Wind gusts in excess of 80km/h were reported as 15 separate wildfires burnt across some 73,000 acres, the state fire service said.

Ken Moholt-Siebert, a vineyard owner who thought his property had probably been destroyed after he and his family escaped on Sunday night, described the suddenness of the disaster.

"There was no wind, then there would be a rush of wind and it would stop. Then there would be another gust from a different direction. The flames wrapped around us," he told the LA Times.

The fires come in a year of record-setting heat and persistent drought, according to the San Francisco Chronicle.

Why are these fires unusual?

The combination of conditions was more typical of southern California, the LA Times reports.

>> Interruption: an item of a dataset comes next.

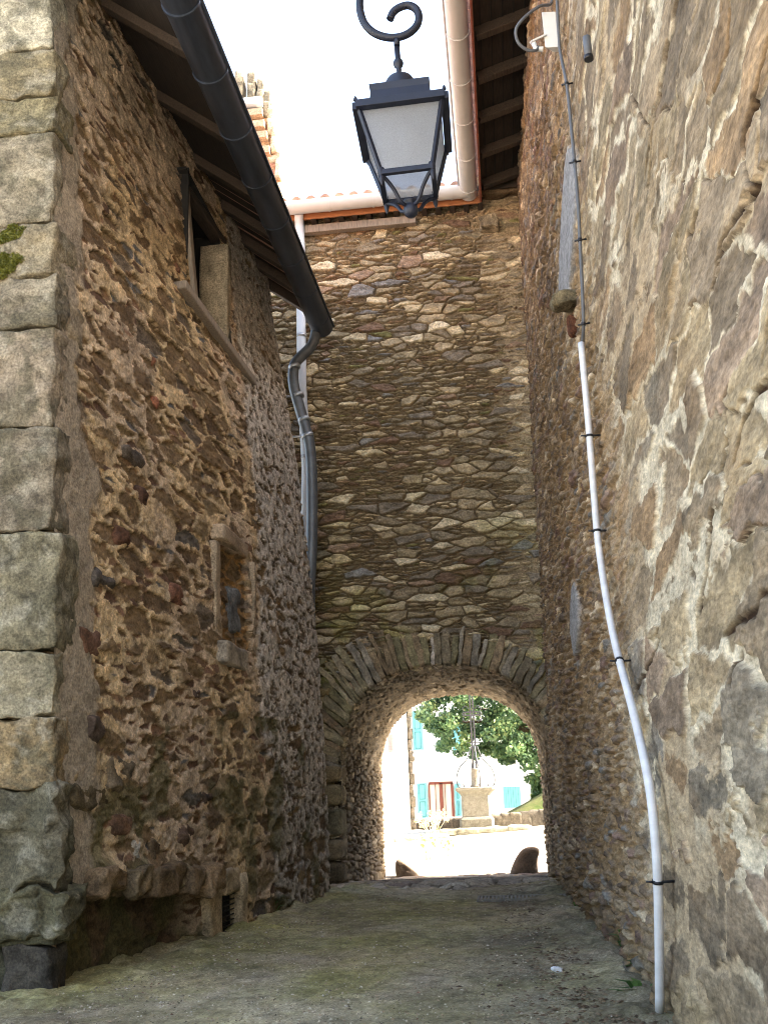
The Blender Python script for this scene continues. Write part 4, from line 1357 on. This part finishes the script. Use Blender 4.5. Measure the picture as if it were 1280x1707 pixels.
for k in range(7):
    px = 812 + k * 16
    p = at(px, 1366 - k * .5, 34.6 + k * .05)
    bxs.append(((p.x, 34.9, .45 + .02 * k), (.42, .5, .52)))
slabrow('retaining_wall', 'low grey retaining wall below the grass bank to the right of the cross', 'wall', bxs, lin(98, 92, 82), 840)
bxs = []
for k in range(5):
    p0 = at(668 + k * 17, 1391 - k * 1.0, 32.6 - k * .1)
    bxs.append(((p0.x, 32.5, .10 + .02 * k), (.42, .30, .16)))
slabrow('kerb_stones', 'pale stone kerb behind the yellow flowers', 'kerb', bxs, lin(172, 165, 148), 860)
# grass bank rising to the right
xs = frange(-1.4, 9, .10); ys_ = frange(35.0, 40, .12)
U, V = np.meshgrid(xs, ys_)
hb = sst(-1.2, 3.2, U) * 1.6 * sst(34.9, 36.2, V) + .04 * fbm(U * 2, V * 2, 871, 3)
g = grid('grass_bank', np.stack([U, V, .42 + hb + .02], -1), np.ones(U.shape + (3,)) * (1 + .3 * fbm(U * 2, V * 2, 872, 3))[..., None], M['grass'])
tag(g, kind='structure')

# houses
HY = 43.0
wh = thing('plaster_house', 'sunlit white plaster house with turquoise shutters behind the cross', 'house', (-1, HY, gz(-1, HY)))
xl = at(684, 1300, HY).x
b = MB()
b.add([(xl, HY, -.5), (12, HY, -.5), (12, HY, 7.2), (xl, HY, 7.2), (xl, HY + 8, -.5), (12, HY + 8, -.5), (12, HY + 8, 7.2), (xl, HY + 8, 7.2)], [(0, 1, 2, 3), (1, 5, 6, 2), (5, 4, 7, 6), (4, 0, 3, 7)])
b.build('wall', M['plaster'], wh)
b = MB()
b.add([(xl - .3, HY - .4, 7.1), (12.4, HY - .4, 7.1), (12.4, HY + 4, 9.0), (xl - .3, HY + 4, 9.0), (12.4, HY + 8.4, 7.1), (xl - .3, HY + 8.4, 7.1)], [(0, 1, 2, 3), (3, 2, 4, 5), (0, 5, 4, 1)])
b.build('roof', M['terracotta'], wh)
b = MB()
for k in range(16):
    z_ = -.2 + k * .45
    b.block((xl + .03 + .05 * (k % 2), HY - .01, z_), (.15 + .05 * (k % 2), .16, .42), col=lin(132, 122, 108), seed=880 + k, r=.04, amp=.03, cuts=4)
b.build('cornerstones', M['block'], wh)
def P_(px, py): return at(px, py, HY)
def rect(px0, py0, px1, py1):
    a_, c_ = P_(px0, py0), P_(px1, py1)
    return min(a_.x, c_.x), max(a_.x, c_.x), min(a_.z, c_.z), max(a_.z, c_.z)
def shutter(px0, py0, px1, py1, parent, name='shutter', mat='turq', rails=3):
    x0, x1, z0_, z1_ = rect(px0, py0, px1, py1)
    b = MB(); b.box(((x0 + x1) / 2, HY - .06, (z0_ + z1_) / 2), (x1 - x0, .05, z1_ - z0_)); sh = b.build(name, M[mat], parent, .008)
    b = MB()
    for k in range(rails - 1):
        za_ = z0_ + (z1_ - z0_) * (k + .08) / (rails - 1); zb_ = z0_ + (z1_ - z0_) * (k + .92) / (rails - 1)
        xm0, xm1 = x0 + .09, x1 - .09
        for (u0, v0, u1, v1) in ((xm0, za_, xm1, za_), (xm1, za_, xm1, zb_), (xm1, zb_, xm0, zb_), (xm0, zb_, xm0, za_)):
            b.bar((u0, HY - .09, v0), (u1, HY - .09, v1), .03, .03, up=(0, 1, 0))
    b.build('panel_moulding', M['turq_dark'], sh)
    return sh
shutter(695, 1306, 714, 1363, wh); shutter(757, 1306, 770, 1360, wh)
x0, x1, z0_, z1_ = rect(715, 1306, 757, 1361)
b = MB(); b.box(((x0 + x1) / 2, HY - .012, (z0_ + z1_) / 2), (x1 - x0, .02, z1_ - z0_)); fw_ = b.build('french_window', M['curtain'], wh)
b = MB()
for (u0, v0, u1, v1, w_) in ((x0, z0_, x0, z1_, .05), (x1 - .03, z0_, x1 - .03, z1_, .10), (x0, z1_, x1, z1_, .10), ((x0 + x1) / 2 + .0, z0_, (x0 + x1) / 2 + .0, z1_, .14), (x0 + .25, z0_, x0 + .25, z1_, .02), (x1 - .32, z0_, x1 - .32, z1_, .02)):
    b.bar((u0, HY - .045, v0), (u1, HY - .045, v1), .05, w_, up=(1, 0, 0) if u0 == u1 else (0, 0, 1))
b.build('frame', M['brownframe'], fw_)
x0, x1, z0_, z1_ = rect(838, 1312, 869, 1346)
b = MB(); b.box(((x0 + x1) / 2, HY - .03, (z0_ + z1_) / 2), (x1 - x0, .05, z1_ - z0_)); gd = b.build('plank_shutter', M['turq'], wh)
b = MB()
for k in range(1, 7):
    u = x0 + (x1 - x0) * k / 7
    b.box((u, HY - .058, (z0_ + z1_) / 2), (.015, .01, z1_ - z0_ - .02))
b.build('board_joint', M['turq_dark'], gd)
sh = shutter(687, 1186, 706, 1250, wh)
shutter(752, 1186, 772, 1250, wh)
x0, x1, z0_, z1_ = rect(707, 1186, 751, 1250)
b = MB(); b.box(((x0 + x1) / 2, HY - .02, (z0_ + z1_) / 2), (x1 - x0, .03, z1_ - z0_)); uw = b.build('window', M['pane'], wh)
b = MB(); b.bar(((x0 + x1) / 2, HY - .045, z0_), ((x0 + x1) / 2, HY - .045, z1_), .05, .1, up=(1, 0, 0)); b.bar((x0, HY - .045, z1_), (x1, HY - .045, z1_), .05, .08); b.bar((x0, HY - .045, (z0_ + z1_) / 2), (x1, HY - .045, (z0_ + z1_) / 2), .04, .05); b.build('frame', M['plaster2'], uw)
x0, x1, z0_, z1_ = rect(688, 1250, 770, 1254)
b = MB(); b.box(((x0 + x1) / 2, HY - .08, z0_ - .04), (x1 - x0, .2, .10)); b.build('sill', M['block'], uw)
x0, x1, z0_, z1_ = rect(735, 1256, 850, 1262)
b = MB(); b.box(((x0 + x1) / 2 + 1, HY - .05, z0_ - .02), (x1 - x0, .16, .06)); b.build('string_course', M['block'], wh)
nh = thing('neighbour_house', 'cream plaster house with a faded red shutter at the left edge of the square', 'house', (xl - 3, HY - .6, 0))
b = MB()
b.add([(xl - 9, HY - .5, -.6), (xl - .05, HY - .5, -.6), (xl - .05, HY - .5, 6.6), (xl - 9, HY - .5, 6.6), (xl - 9, HY + 8, -.6), (xl - .05, HY + 8, -.6), (xl - .05, HY + 8, 6.6), (xl - 9, HY + 8, 6.6)], [(0, 1, 2, 3), (1, 5, 6, 2), (4, 0, 3, 7)])
b.build('wall', M['plaster2'], nh)
b = MB()
b.add([(xl - 9.4, HY - .9, 6.5), (xl - .02, HY - .9, 6.5), (xl - .02, HY + 4, 8.4), (xl - 9.4, HY + 4, 8.4), (xl - .02, HY + 8.4, 6.5), (xl - 9.4, HY + 8.4, 6.5)], [(0, 1, 2, 3), (3, 2, 4, 5), (0, 5, 4, 1)])
b.build('roof', M['terracotta'], nh)
q0 = at(646, 1224, HY - .5); q1 = at(657, 1255, HY - .5)
b = MB(); b.box(((q0.x + q1.x) / 2, HY - .54, (q0.z + q1.z) / 2), (q1.x - q0.x, .06, q0.z - q1.z))
rs = b.build('red_shutter', M['redshut'], nh)
b = MB()
for k in range(12):
    z_ = q1.z + (q0.z - q1.z) * (k + .5) / 12
    b.bar((q0.x + .04, HY - .58, z_), (q1.x - .04, HY - .58, z_), .03, .035)
b.build('slat', M['redshut'], rs)
b = MB(); b.box(((q0.x + q1.x) / 2, HY - .6, q1.z - .06), (q1.x - q0.x + .1, .2, .07)); b.build('sill', M['block'], nh)


# foliage
def leaves(name, mat, centres, n, size, parent=None, seed=1, aspect=1.0):
    """n leaf faces scattered through the given clumps (centre, radii, weight)"""
    rg = np.random.default_rng(seed)
    w = np.array([c[2] for c in centres], float); w /= w.sum()
    ci = rg.choice(len(centres), n, p=w)
    ctr = np.array([c[0] for c in centres])[ci]; rad = np.array([c[1] for c in centres])[ci]
    d = rg.normal(size=(n, 3)); d /= np.linalg.norm(d, axis=1)[:, None]
    r = rg.random(n) ** (1 / 1.7)
    p = ctr + d * r[:, None] * rad
    nrm = d * .6 + rg.normal(size=(n, 3)) * .6 + np.array([0, 0, .35]); nrm /= np.linalg.norm(nrm, axis=1)[:, None]
    t = np.cross(nrm, rg.normal(size=(n, 3))); t /= np.linalg.norm(t, axis=1)[:, None]
    bt = np.cross(nrm, t)
    s = size * (.6 + .8 * rg.random(n))[:, None]
    # five-point lobed leaf
    shp = [(-1, -.15), (-.25, -.75), (.35, -.65), (1.1, 0), (.35, .65), (-.25, .75), (-1, .15)]
    vs = np.stack([p + t * s * a + bt * s * bb * aspect - nrm * s * .25 * (abs(bb)) for a, bb in shp], 1).reshape(-1, 3)
    og = origin_of(parent)
    k = len(shp)
    me = bpy.data.meshes.new(name)
    me.vertices.add(len(vs)); me.vertices.foreach_set('co', (vs - np.array(og)).astype(np.float32).ravel())
    me.loops.add(n * k); me.loops.foreach_set('vertex_index', np.arange(n * k, dtype=np.int32))
    me.polygons.add(n); me.polygons.foreach_set('loop_start', np.arange(0, n * k, k, dtype=np.int32))
    me.update(calc_edges=True)
    a = me.attributes.new('Col', 'FLOAT_COLOR', 'POINT')
    tone = np.clip(rg.normal(.42, .22, n) + .25 * rg.normal(size=len(centres))[ci] * .6, 0, 1)
    c4 = np.ones((n, k, 4), np.float32); c4[..., :3] = tone[:, None, None]
    a.data.foreach_set('color', c4.ravel())
    return link(name, me, M[mat], parent)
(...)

"This is exactly what you would expect in the Southern California fall fire season," Cal Fire director Ken Pimlott said.

Valerie Schropp, a resident of Santa Rosa, which was badly affected by the fire, told the BBC this was not something people expected.

"We have never seen anything like this before, it is such a fast-moving fire," she said.

"We have backpacks by the door. This is a city of 175,000. It's for earthquakes. This is big earthquake country. We don't expect fires to come into the city and burn at the rate they did."